Restate the span of lines that starts with the line containing "Continue the Blender" and ends with the line containing "sub('forest_floor', ~tr, M['ground']);", word for word, including both, with nothing else.

[Records with scene code]
+ + + + + + +

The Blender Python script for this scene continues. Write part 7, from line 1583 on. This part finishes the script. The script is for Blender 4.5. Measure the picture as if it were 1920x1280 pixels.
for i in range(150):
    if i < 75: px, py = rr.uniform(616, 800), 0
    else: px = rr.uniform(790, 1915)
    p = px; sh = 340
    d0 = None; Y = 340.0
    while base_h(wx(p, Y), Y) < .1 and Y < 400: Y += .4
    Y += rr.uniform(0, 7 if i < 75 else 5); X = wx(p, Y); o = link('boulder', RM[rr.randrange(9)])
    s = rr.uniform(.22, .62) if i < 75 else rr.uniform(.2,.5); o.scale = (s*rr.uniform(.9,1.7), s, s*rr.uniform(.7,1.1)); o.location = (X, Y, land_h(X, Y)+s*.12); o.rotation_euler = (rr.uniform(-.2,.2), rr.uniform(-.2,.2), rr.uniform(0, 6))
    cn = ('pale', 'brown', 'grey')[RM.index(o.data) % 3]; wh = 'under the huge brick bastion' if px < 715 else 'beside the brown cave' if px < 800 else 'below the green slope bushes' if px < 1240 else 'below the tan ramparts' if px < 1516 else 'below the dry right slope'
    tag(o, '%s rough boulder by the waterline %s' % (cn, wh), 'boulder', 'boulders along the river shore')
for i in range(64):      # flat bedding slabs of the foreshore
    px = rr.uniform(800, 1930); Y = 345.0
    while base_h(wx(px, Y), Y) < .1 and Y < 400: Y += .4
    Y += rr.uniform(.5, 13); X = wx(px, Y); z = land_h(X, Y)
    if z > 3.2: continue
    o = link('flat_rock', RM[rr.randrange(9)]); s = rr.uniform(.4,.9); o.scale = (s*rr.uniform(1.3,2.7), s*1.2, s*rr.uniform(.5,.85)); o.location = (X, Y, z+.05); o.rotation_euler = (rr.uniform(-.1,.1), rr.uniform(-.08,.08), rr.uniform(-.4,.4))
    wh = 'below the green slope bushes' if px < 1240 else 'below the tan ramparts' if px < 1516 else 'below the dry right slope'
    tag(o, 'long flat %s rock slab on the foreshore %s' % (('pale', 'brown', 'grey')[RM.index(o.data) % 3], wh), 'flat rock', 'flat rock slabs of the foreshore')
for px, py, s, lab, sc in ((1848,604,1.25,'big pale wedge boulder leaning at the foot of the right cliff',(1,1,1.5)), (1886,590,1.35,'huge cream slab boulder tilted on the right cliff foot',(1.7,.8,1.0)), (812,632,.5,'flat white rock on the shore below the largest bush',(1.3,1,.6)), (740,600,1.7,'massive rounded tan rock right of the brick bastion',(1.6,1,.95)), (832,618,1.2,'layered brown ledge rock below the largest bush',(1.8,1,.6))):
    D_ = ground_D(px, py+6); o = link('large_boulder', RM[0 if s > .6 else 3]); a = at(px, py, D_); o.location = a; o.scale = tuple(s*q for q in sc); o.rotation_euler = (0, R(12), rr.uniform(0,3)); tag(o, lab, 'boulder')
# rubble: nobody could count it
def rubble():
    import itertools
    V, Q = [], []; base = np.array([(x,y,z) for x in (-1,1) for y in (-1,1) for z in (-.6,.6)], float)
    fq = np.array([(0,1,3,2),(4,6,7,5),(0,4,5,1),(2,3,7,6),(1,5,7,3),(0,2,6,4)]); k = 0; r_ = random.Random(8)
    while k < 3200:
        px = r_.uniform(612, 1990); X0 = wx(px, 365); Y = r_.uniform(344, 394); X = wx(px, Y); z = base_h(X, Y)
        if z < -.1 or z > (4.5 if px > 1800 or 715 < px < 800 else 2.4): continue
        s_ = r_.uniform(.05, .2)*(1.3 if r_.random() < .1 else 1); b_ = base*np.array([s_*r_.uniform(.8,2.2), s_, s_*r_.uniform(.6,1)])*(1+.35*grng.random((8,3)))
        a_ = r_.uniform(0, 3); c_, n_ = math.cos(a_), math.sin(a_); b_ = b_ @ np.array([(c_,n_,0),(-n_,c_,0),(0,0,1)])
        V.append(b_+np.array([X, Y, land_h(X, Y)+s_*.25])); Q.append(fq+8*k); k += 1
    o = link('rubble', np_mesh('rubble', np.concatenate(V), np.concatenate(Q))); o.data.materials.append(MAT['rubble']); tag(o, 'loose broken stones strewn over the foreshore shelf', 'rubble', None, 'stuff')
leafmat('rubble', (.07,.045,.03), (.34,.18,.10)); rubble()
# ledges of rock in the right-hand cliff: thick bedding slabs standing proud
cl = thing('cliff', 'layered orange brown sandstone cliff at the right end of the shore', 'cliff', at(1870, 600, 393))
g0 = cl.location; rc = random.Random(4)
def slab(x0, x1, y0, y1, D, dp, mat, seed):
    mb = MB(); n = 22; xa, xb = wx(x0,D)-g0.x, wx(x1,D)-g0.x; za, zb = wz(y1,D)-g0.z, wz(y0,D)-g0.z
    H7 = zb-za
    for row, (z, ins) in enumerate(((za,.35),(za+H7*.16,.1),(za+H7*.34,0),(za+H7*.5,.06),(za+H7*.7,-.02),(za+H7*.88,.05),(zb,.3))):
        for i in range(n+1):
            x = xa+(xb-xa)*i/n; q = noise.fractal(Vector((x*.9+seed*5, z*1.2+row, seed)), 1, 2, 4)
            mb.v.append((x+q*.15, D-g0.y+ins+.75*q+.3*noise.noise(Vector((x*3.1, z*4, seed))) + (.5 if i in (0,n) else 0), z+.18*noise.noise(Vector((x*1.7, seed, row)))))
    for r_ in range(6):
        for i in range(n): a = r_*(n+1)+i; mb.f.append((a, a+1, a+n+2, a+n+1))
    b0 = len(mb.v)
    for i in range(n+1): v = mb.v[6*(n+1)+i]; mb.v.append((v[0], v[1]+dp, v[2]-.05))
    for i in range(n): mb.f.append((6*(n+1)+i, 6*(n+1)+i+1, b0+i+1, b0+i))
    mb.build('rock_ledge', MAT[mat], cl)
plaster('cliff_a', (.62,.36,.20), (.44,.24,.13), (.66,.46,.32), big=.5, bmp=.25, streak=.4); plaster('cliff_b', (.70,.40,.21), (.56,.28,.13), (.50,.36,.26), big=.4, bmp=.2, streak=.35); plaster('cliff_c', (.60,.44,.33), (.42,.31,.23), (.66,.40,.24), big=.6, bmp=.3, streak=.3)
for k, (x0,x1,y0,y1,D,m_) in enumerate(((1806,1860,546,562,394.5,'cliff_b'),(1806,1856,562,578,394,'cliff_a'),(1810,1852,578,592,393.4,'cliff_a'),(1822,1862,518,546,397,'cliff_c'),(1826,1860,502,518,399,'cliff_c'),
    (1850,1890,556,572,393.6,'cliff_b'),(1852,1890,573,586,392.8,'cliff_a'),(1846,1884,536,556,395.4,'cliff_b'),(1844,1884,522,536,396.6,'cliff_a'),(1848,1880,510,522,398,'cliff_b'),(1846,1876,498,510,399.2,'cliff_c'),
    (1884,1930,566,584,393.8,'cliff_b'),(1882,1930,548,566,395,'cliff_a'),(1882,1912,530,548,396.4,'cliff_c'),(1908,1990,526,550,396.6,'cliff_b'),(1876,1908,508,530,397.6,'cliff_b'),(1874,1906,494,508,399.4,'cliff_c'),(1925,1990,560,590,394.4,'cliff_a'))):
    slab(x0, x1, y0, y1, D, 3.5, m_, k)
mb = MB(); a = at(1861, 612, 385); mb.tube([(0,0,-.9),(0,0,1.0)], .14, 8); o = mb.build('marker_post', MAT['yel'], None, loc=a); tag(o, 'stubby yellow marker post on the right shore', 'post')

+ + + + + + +

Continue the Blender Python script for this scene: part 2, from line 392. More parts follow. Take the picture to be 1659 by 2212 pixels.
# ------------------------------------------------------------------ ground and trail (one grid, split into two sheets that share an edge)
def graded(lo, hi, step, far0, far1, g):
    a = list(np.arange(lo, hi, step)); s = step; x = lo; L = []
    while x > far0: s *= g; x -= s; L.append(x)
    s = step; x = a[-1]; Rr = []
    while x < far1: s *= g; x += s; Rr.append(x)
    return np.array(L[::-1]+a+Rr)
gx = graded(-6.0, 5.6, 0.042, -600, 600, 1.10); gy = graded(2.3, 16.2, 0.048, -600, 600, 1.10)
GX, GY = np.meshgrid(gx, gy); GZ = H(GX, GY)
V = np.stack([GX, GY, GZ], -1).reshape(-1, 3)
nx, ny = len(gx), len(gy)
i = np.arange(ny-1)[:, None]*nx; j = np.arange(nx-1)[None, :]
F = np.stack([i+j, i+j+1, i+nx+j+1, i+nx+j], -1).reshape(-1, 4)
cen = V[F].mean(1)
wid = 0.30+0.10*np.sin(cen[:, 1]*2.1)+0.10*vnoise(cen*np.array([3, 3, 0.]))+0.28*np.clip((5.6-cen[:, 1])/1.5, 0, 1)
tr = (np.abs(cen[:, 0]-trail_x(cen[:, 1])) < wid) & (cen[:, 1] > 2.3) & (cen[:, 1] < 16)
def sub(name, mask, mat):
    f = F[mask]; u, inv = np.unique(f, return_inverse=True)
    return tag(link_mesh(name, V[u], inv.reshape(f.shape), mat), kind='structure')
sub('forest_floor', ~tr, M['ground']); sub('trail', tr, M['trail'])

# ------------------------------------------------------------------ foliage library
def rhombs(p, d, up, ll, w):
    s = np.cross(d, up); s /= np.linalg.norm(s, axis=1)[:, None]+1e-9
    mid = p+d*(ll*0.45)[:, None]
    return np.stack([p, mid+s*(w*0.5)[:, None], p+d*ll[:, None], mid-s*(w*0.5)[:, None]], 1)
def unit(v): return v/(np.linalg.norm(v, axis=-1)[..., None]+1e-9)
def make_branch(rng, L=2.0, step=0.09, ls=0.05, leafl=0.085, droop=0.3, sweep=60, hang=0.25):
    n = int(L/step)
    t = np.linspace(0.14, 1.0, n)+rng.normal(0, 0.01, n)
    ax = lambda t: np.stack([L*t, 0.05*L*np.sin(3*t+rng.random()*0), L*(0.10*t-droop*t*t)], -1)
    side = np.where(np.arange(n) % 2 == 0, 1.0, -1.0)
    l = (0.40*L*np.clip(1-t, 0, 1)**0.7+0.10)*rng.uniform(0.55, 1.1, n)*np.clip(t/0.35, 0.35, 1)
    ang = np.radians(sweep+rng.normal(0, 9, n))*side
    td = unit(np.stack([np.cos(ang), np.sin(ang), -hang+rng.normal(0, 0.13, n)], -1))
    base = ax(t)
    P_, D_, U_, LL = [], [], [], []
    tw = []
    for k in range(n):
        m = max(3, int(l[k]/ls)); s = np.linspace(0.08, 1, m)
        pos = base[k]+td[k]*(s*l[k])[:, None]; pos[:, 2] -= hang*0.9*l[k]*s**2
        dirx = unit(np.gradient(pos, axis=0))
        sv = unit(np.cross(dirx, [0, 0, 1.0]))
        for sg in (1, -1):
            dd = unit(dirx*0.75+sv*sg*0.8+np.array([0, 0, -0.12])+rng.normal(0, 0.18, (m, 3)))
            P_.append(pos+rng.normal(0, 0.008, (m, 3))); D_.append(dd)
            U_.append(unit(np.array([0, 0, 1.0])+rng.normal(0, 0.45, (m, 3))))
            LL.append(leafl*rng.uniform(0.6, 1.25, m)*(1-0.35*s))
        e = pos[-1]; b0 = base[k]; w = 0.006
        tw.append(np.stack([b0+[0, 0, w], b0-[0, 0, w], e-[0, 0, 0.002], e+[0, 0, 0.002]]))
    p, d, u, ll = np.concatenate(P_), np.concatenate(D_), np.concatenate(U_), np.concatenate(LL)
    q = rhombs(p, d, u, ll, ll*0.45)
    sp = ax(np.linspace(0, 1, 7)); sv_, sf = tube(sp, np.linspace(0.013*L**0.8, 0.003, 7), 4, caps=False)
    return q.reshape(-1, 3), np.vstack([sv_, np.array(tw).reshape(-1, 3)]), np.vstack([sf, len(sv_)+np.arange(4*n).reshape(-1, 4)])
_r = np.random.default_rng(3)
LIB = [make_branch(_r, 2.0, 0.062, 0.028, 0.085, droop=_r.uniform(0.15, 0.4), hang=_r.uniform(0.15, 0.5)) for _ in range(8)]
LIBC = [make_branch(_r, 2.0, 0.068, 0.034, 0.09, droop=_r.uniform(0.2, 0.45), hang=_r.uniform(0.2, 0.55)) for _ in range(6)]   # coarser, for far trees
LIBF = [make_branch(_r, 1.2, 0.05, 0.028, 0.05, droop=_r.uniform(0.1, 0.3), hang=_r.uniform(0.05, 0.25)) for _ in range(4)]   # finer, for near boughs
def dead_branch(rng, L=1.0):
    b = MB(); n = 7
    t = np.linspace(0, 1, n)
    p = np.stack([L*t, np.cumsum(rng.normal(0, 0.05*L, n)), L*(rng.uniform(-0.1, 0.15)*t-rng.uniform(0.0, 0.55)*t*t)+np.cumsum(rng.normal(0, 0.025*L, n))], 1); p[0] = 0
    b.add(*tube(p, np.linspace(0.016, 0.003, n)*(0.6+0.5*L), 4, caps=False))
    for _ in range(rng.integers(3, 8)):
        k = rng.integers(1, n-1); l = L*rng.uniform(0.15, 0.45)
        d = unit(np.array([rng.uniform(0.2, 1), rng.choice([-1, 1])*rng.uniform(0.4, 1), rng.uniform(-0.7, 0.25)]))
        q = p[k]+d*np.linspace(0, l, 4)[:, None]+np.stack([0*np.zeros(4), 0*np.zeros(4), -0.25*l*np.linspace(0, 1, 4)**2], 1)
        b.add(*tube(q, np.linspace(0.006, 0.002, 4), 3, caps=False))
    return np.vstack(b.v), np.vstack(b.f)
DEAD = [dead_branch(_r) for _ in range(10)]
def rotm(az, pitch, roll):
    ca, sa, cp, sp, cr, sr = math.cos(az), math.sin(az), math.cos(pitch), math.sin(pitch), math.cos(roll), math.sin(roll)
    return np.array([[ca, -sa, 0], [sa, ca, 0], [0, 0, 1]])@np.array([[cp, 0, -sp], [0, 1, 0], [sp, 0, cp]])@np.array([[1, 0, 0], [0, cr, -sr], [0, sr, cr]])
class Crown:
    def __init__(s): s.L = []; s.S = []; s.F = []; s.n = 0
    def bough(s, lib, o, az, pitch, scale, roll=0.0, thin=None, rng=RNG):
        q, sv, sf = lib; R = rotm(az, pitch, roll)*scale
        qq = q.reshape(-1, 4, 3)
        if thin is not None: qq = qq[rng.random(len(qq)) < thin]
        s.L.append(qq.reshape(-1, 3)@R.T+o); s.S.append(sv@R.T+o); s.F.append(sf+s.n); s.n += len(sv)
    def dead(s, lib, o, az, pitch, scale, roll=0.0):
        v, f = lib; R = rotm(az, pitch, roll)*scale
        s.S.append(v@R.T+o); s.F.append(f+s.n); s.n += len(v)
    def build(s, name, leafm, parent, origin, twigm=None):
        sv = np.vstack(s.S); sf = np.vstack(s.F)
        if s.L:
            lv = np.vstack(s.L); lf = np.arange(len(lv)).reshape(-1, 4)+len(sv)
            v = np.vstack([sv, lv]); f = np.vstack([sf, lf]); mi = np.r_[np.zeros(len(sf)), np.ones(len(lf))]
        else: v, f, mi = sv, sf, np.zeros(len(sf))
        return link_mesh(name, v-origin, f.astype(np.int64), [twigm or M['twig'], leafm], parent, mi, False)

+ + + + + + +

Response to the task —
Continue the Blender Python script for this scene: part 2, from line 392. More parts follow. Take the picture to be 1659 by 2212 pixels.
# ------------------------------------------------------------------ ground and trail (one grid, split into two sheets that share an edge)
def graded(lo, hi, step, far0, far1, g):
    a = list(np.arange(lo, hi, step)); s = step; x = lo; L = []
    while x > far0: s *= g; x -= s; L.append(x)
    s = step; x = a[-1]; Rr = []
    while x < far1: s *= g; x += s; Rr.append(x)
    return np.array(L[::-1]+a+Rr)
gx = graded(-6.0, 5.6, 0.042, -600, 600, 1.10); gy = graded(2.3, 16.2, 0.048, -600, 600, 1.10)
GX, GY = np.meshgrid(gx, gy); GZ = H(GX, GY)
V = np.stack([GX, GY, GZ], -1).reshape(-1, 3)
nx, ny = len(gx), len(gy)
i = np.arange(ny-1)[:, None]*nx; j = np.arange(nx-1)[None, :]
F = np.stack([i+j, i+j+1, i+nx+j+1, i+nx+j], -1).reshape(-1, 4)
cen = V[F].mean(1)
wid = 0.30+0.10*np.sin(cen[:, 1]*2.1)+0.10*vnoise(cen*np.array([3, 3, 0.]))+0.28*np.clip((5.6-cen[:, 1])/1.5, 0, 1)
tr = (np.abs(cen[:, 0]-trail_x(cen[:, 1])) < wid) & (cen[:, 1] > 2.3) & (cen[:, 1] < 16)
def sub(name, mask, mat):
    f = F[mask]; u, inv = np.unique(f, return_inverse=True)
    return tag(link_mesh(name, V[u], inv.reshape(f.shape), mat), kind='structure')
sub('forest_floor', ~tr, M['ground']); sub('trail', tr, M['trail'])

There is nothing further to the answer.